Barry Fentiman Hall – ‘the unbearable sheerness of being, An Island Miscellany
www.wordsmithery.info, 2016 £5.00 + £1.50 postage
The poet’s intended (reader)
I started at the front, then flipped to the back.
Page 2: a picture of the sea with three dilapidated posts sticking out: each with a text label: OTHER, KENT and ESSEX. Opposite this, a poem in prosy long lines: ‘A tidal surge of swaling foulness sweeping in from the Smoke … / Mama Thames is daughter of the sea’
At the back an 11-page prose narrative begins ‘It is said that poets feel the pull of the ground in a keener way than other souls. [ …] They burn bright and burn fast. And this poet felt the fire in his veins so very fierce tonight, his heart fed through ribbons of magnesium.’

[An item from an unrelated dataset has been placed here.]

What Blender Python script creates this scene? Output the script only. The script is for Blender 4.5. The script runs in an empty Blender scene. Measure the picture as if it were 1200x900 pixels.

I didn’t really know what I’d got hold of, or or what was in it for me. I’m in Scotland. I'm a girl. I don’t empathise with ‘fire in his veins’ (or hers, come to that).
But further information on the website (though mysteriously, not in the pamphlet) helped me with context and allowed me a way in:
Thirteen poems and one story all inspired by the Isle of Sheppey. From scorpions, and teenagers, to an escaped dog and an encounter with a timeless entity, follow in BFH's fantastical footsteps as he travels round the island, observing and imagining, and make sure you beware the Big Bad...
I’m still thinking, though, about intended readers. This pamphlet made me realise that I usually think the intended reader is me, though not always, and when I feel it’s not me, there’s a bit of a problem. I have a not very robust theory that the poems I like best seem somehow to be about me, even when they’re not. When I reached ‘Against the clock’, though, I felt it could be mine:
We are the zero hours,
The significant others,
The sanctioned,
The signers,
The kept lady diners.
There’s more. I warmed to this one because I felt it was for me and about me and there was space for me to get inside the lines and be moved. Which I was.